I’m not necessarily averse to this stuff, but I need audio sur-titles. I may as well be watching Shakespeare in Urdu or Mozart in Mongolian. The only critical tactic to adopt is one of either submission or resentment, and I veered violently between both conditions as the music crashed about me like huge waves on Surfers’ Paradise.

Every now and then I waved my pretend cigarette lighter in a futile gesture of participation as I’d long since given up trying to make notes about the plot, or detailed analysis of the musicology.

Ah, the plot, I nearly lost it: this involves a love story going slightly skewwhiff in a Hollywood music club, the Bourbon Room; a German property developer and his camp blond son aiming to “clean up” the Sunset Strip; and the fortunes of a resident band called Stacee Jaxx and the Arsenal. As a Spurs supporter, I’m sorry to say they win through.

I tried to enter the spirit of the evening by taking along my friend, Peter Straker, who graced the original cast list of the very first rock tribal musical, Hair, in this self-same theatre. He responded positively to the level of rock music performance and pointed out to me that this jukebox compilation did indeed cover the cultural waterfront as far as heavy metal glam rock goes.

We had, I’m assured, big time all-time hits from Bon Jovi, Whitesnake, Meat Loaf, Starship, AC/DC, Foreigner and Extreme, and there were, I confess, one or two moments when I felt my ignorance was shameful; some of it was indeed very good, and very loud, and very rude, if you like that sort of thing.
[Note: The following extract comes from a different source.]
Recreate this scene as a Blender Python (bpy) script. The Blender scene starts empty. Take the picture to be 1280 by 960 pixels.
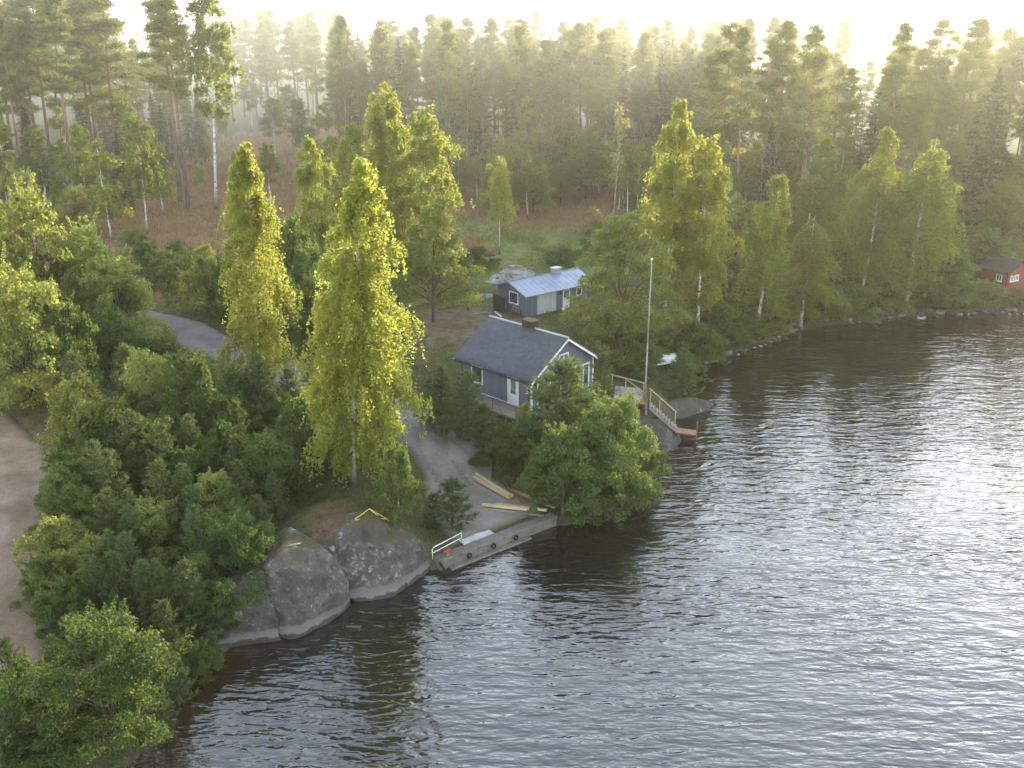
import bpy, bmesh, math, random, time
import numpy as np
from mathutils import Vector, Matrix, Euler
T0 = time.time()
sc = bpy.context.scene
C = sc.collection
rng = np.random.default_rng(7)
random.seed(5)
R = math.radians

# ------------------------------------------------------------------ camera numbers
HAZE_D, HAZE_G = .00026, .58; SUN_EL, SUN_AZ, SUN_S, SKY_S = 14.0, 36.0, 10.0, .86
F = 1250.0; PITCH = R(19.8); H = 28.0          # focal length in photo pixels, tilt below the horizon, height above the lake
def ray(px, py):
    x = (px-640)/F; y = (480-py)/F
    return (x, math.cos(PITCH)+y*math.sin(PITCH), -math.sin(PITCH)+y*math.cos(PITCH))
def at(px, py, z=0.0):
    d = ray(px, py); t = (z-H)/d[2]
    return (d[0]*t, d[1]*t, z)
def zat(px, py, Y):
    d = ray(px, py); return H + d[2]*Y/d[1]
def V2(p): return np.array(p[:2], float)

# ------------------------------------------------------------------ small helpers
def ss(a, b, x):
    t = np.clip((np.asarray(x, float)-a)/(b-a), 0, 1); return t*t*(3-2*t)
_perm = np.random.default_rng(3).random((256, 256))
def vnoise(x, y, s=1.0):
    x = np.asarray(x, float)/s; y = np.asarray(y, float)/s
    xi = np.floor(x).astype(int); yi = np.floor(y).astype(int)
    fx = x-xi; fy = y-yi; fx = fx*fx*(3-2*fx); fy = fy*fy*(3-2*fy)
    g = lambda a, b: _perm[a % 256, b % 256]
    return ((g(xi, yi)*(1-fx)+g(xi+1, yi)*fx)*(1-fy)+(g(xi, yi+1)*(1-fx)+g(xi+1, yi+1)*fx)*fy)*2-1
def fnoise(x, y, s):
    return vnoise(x, y, s)*.55+vnoise(np.asarray(x)+31.7, np.asarray(y)+11.3, s/2.1)*.3+vnoise(np.asarray(x)+7.1, np.asarray(y)+91.3, s/4.3)*.15
def seg_dist(X, Y, pts):
    d = np.full(np.shape(X), 1e9)
    for (a, b) in zip(pts[:-1], pts[1:]):
        ax, ay = a[:2]; bx, by = b[:2]; ux, uy = bx-ax, by-ay
        t = np.clip(((X-ax)*ux+(Y-ay)*uy)/(ux*ux+uy*uy+1e-12), 0, 1)
        d = np.minimum(d, np.hypot(X-ax-t*ux, Y-ay-t*uy))
    return d
def inside(X, Y, poly):
    r = np.zeros(np.shape(X), bool); n = len(poly)
    for i in range(n):
        ax, ay = poly[i][:2]; bx, by = poly[(i+1) % n][:2]
        if ay == by: continue
        c = ((ay > Y) != (by > Y)) & (X < (bx-ax)*(Y-ay)/(by-ay)+ax)
        r ^= c
    return r
def poly_sd(X, Y, poly):
    d = seg_dist(X, Y, list(poly)+[poly[0]])
    return np.where(inside(X, Y, poly), d, -d)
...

But I was more intrigued to note that yet another member of a great theatrical dynasty, Zizi Strallen, was strutting her stuff. The X Factor winner of several years ago, Shayne Ward, was off as the band leader on the press performance I attended, but nobody seemed to mind too much. Simon Lipkin is an impressive emcee, and actually quite funny.

Chris D'Arienzo’s book makes no bones about following one big noisy number with another; in comparison, Mamma Mia! is as subtle as a late Henry James novel. And the direction and choreography by Kristin Hanggi and Kelly Devine has an up-front honesty and vigour that is almost disarming.

Nothing I can say will either propel you to the Shaftesbury or deter you from joining in. Now please excuse me while I lie down in a dark room for a couple of days.